En su alocución, el mandatario demócrata llamó a terminar la “agotadora guerra contra la inmigración”. Apelando a los sectores conservadores –mayoritariamente republicanos, pero también dentro de su partido– que han frenado todo intento de arreglar la inoperante política de su país en la materia, Biden recordó que “la migración siempre ha sido esencial a Estados Unidos” y pidió poner fin a los pretextos: “Si creen que necesitamos una frontera segura, apruébenla. Si creen en una vía hacia la ciudadanía, apruébenla. Si realmente quieren resolver el problema, les he enviado el proyecto; ahora, apruébenlo”.

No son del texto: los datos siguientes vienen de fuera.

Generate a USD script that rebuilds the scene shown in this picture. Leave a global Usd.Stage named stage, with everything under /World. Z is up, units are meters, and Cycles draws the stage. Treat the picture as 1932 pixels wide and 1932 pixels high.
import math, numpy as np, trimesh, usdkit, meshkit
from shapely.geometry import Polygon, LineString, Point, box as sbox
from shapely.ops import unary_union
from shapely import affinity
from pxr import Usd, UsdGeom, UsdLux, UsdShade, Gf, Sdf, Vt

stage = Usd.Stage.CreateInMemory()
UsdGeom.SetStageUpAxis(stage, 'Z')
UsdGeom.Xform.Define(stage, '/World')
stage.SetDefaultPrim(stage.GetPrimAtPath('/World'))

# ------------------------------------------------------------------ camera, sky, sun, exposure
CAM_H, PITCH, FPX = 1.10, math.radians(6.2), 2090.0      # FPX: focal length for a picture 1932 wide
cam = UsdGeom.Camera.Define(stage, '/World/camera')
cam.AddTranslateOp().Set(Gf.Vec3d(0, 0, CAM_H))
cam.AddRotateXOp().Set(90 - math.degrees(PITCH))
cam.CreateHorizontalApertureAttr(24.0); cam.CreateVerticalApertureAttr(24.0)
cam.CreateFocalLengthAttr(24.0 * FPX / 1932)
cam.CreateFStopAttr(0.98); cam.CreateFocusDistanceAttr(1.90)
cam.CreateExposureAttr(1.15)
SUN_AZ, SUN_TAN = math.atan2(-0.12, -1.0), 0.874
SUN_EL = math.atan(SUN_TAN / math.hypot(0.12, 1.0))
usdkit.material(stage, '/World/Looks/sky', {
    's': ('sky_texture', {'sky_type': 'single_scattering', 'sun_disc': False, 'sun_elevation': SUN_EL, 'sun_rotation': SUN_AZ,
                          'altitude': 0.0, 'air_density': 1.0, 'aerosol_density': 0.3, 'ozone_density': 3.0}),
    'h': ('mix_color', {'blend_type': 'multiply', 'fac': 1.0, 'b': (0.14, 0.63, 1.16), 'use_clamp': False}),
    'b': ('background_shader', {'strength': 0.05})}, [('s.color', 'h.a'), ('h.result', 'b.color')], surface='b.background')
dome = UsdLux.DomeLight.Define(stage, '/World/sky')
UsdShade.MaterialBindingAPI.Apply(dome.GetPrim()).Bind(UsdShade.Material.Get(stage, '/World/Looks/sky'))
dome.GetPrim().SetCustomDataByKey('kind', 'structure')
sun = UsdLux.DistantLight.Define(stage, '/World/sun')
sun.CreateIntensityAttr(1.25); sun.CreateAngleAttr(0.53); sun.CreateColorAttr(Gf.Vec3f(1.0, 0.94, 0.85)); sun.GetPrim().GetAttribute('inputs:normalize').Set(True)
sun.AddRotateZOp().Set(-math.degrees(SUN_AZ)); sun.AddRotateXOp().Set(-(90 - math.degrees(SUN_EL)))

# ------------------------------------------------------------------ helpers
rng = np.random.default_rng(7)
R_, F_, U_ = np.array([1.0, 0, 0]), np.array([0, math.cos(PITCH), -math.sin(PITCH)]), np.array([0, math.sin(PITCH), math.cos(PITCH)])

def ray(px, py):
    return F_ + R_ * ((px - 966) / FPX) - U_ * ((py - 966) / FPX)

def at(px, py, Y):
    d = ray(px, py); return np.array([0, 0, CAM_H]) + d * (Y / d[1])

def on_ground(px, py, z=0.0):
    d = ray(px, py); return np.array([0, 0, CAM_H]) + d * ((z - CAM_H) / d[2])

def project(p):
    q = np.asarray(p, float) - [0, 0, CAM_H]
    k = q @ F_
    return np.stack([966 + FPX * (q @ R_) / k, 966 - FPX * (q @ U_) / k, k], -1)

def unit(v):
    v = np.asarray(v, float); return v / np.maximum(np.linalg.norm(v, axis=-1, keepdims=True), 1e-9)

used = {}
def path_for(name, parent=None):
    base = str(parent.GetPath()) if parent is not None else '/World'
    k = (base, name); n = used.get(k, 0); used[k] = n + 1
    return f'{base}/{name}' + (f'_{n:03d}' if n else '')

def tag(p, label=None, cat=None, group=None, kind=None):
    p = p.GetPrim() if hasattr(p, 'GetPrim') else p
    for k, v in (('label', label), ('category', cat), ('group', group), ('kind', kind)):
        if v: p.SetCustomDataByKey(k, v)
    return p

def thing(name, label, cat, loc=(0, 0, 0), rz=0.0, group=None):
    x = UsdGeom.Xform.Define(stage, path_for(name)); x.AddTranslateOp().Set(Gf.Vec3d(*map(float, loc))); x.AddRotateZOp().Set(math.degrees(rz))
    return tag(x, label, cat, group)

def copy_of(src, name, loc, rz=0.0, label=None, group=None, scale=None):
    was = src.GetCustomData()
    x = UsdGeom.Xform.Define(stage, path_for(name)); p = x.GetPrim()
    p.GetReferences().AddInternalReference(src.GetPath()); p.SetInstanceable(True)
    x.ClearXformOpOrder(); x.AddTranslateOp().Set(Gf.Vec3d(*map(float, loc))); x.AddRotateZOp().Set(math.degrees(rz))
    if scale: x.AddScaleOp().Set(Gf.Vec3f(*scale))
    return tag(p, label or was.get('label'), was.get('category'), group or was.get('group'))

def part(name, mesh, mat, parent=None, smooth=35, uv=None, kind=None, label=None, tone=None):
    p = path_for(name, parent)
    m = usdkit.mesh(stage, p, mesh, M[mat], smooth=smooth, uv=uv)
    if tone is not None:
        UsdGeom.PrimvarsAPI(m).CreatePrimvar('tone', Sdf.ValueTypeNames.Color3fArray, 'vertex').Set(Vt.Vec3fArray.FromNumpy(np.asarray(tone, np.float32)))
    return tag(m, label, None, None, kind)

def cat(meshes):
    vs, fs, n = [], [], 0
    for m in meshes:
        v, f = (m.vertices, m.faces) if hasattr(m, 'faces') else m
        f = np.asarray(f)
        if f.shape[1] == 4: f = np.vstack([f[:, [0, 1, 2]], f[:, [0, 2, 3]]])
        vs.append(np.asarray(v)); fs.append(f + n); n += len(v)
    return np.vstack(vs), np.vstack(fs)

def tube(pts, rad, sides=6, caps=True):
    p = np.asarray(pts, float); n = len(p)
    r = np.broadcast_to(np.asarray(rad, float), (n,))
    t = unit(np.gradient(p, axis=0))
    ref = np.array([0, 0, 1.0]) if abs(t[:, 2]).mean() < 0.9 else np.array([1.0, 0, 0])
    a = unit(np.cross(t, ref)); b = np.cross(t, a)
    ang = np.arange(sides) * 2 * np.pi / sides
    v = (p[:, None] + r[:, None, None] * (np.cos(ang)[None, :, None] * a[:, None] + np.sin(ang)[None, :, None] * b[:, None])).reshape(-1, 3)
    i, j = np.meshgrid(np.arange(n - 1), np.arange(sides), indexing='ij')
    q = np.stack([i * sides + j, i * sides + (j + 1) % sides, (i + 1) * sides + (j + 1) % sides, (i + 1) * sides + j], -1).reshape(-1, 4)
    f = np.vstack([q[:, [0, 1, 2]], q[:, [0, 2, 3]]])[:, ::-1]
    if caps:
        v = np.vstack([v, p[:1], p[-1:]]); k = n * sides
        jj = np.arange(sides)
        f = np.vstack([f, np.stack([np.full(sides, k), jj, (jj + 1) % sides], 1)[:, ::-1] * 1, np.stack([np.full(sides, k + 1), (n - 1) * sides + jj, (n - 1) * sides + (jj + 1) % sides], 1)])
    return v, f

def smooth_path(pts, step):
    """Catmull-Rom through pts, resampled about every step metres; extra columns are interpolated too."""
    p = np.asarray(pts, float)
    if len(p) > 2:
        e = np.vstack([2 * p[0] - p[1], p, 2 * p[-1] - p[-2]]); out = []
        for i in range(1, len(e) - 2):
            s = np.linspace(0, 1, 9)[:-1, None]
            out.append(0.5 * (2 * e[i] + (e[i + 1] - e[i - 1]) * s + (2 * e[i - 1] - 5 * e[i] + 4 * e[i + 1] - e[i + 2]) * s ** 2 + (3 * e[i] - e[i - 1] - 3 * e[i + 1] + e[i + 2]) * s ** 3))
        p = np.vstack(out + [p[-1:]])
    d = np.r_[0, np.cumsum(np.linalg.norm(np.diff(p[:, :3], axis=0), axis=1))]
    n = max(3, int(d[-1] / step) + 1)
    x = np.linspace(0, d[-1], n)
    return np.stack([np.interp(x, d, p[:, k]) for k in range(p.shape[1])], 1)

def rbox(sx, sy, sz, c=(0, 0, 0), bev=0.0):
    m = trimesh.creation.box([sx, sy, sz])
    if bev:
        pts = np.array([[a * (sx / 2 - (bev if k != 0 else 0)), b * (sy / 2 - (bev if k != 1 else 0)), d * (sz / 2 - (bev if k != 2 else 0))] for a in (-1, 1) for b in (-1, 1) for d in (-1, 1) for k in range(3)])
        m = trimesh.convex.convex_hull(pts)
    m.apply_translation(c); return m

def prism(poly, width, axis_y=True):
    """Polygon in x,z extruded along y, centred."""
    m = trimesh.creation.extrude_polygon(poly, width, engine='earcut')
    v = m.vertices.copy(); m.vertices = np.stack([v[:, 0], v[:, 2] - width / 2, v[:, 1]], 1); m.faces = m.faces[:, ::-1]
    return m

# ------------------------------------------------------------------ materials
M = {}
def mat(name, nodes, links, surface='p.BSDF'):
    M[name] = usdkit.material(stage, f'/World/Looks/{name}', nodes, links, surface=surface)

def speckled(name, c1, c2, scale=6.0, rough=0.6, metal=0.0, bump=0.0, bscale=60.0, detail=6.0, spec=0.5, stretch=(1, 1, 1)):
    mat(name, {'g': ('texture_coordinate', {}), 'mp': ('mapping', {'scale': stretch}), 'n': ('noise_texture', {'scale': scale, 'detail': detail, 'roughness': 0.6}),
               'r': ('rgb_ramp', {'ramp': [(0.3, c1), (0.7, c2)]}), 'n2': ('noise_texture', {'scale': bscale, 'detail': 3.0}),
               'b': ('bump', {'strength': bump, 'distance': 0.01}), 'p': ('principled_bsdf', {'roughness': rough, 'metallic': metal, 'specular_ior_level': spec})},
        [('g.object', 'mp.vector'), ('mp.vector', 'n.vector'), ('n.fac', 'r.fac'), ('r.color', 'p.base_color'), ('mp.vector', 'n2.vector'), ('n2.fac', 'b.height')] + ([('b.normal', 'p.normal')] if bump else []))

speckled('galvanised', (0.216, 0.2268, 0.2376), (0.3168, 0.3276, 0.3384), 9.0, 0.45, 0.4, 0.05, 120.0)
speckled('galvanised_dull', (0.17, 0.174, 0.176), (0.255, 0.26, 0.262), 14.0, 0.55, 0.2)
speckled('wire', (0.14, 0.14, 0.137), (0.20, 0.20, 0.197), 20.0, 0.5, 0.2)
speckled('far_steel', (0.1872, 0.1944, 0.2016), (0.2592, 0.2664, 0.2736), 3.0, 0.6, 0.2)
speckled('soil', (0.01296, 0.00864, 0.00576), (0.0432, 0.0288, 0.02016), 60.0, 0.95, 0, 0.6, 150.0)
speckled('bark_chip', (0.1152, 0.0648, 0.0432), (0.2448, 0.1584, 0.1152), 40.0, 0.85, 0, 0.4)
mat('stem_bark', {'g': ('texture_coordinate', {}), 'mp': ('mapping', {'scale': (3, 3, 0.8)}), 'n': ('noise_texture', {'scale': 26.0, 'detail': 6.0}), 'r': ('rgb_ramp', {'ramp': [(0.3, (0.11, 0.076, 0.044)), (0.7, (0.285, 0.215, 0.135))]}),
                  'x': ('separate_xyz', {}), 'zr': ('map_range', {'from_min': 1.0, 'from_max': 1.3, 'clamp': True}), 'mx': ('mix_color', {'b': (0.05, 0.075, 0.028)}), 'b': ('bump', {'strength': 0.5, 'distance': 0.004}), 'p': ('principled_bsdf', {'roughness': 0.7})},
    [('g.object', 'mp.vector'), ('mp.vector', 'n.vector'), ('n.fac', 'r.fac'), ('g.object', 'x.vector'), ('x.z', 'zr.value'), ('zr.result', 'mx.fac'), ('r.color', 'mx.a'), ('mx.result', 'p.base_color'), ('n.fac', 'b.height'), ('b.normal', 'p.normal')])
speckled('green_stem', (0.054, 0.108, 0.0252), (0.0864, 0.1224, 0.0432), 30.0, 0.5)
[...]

Tanto la voluntad de acotar la lacerante pobreza que padecen millones de personas en la nación más rica del mundo como la iniciativa para reconocer el inestimable papel de los migrantes y abrirles una vía a la ciudadanía resultan encomiables y suponen un saludable contraste con el discurso insensible y xenófobo del ex presidente Donald Trump. Sin embargo, no puede soslayarse que en los primeros 100 días de la administración demócrata se ha ahondado el abismo entre los propósitos expresados y las realidades vividas: sólo en marzo, 170 mil aspirantes a visas fueron expulsados del territorio estadunidense y, pese a que se puso fin a la brutal política trumpiana de “tolerancia cero”, apenas fueron admitidos unos cientos de solicitantes de asilo.
Además de la brecha entre el cambio discursivo y la continuidad fáctica, la inercia del Poder Legislativo se erige como un obstáculo formidable ante los millones de personas que esperan para ingresar al territorio estadunidense o para obtener los documentos que acrediten su residencia legal. En efecto, históricamente el Congreso del vecino país del norte ha sido la instancia donde queda entrampado cualquier intento de resolver en términos sensatos, realistas y humanitarios el drama de quienes llegan a ese territorio en busca de oportunidades laborales o para escapar de la violencia, por lo que las esperanzas de los migrantes se encuentran a expensas de representantes y senadores que, hasta ahora, se han conducido con pasmosa mezquindad.